A UE está longe de estar unida quanto ao que fazer a seguir. Uma suspensão total do acordo, que exige unanimidade, é vista como impossível, dada a certeza de um veto da Hungria, República Tcheca ou Alemanha.

A UE precisa apenas de uma maioria ponderada para suspender termos comerciais favoráveis ​​ou a participação de Israel no Horizon, mas mesmo esses resultados são altamente incertos.

Hildegard Bentele, eurodeputada alemã de centro-direita que preside a delegação israelense no Parlamento Europeu, criticou as tentativas de questionar o acordo. "Isso não terá nenhuma influência sobre o governo israelense.

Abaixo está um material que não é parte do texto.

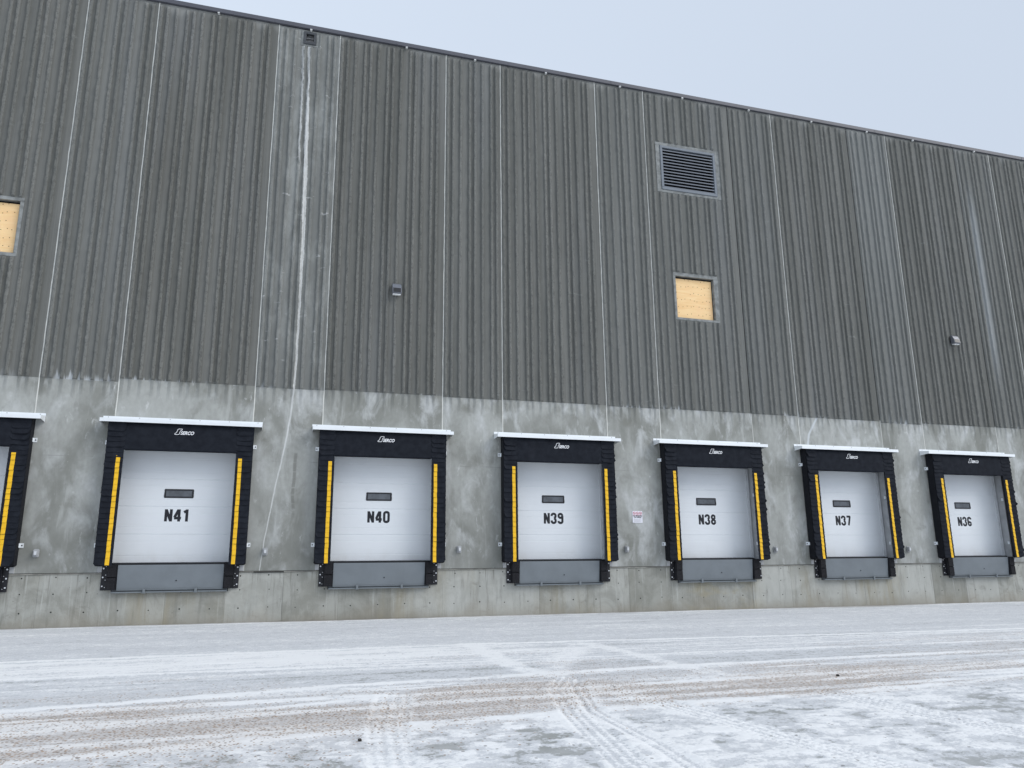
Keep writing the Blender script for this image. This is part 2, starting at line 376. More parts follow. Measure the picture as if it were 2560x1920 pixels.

Tenho certeza disso. Isso nos colocará em uma posição menos influente", disse ela em uma entrevista no início deste mês.

O antecessor de Kallas, Josep Borrell, no entanto, criticou a Europa por se esquivar de suas responsabilidades morais em relação a Gaza. Em um discurso tipicamente franco, ele argumentou que a UE deveria usar o acordo de associação como uma alavanca para exigir que o direito humanitário seja respeitado.

Em mais uma ilustração dos problemas da política externa da UE, a Hungria está bloqueando as sanções da UE contra colonos israelenses violentos.

No início desta semana, Kallas expressou frustração com os críticos que acusaram a UE de silêncio e inação, citando a necessidade de encontrar consenso. "Sanções precisam de unanimidade. E, novamente, estou representando 27 [países]."

Ela argumentou que apresentar sanções que inevitavelmente fracassariam era inútil: "Eu mesma me sinto melhor por ter feito algo, mas, na verdade, sei que isso não vai acontecer... e isso só mostrará que não temos uma posição comum".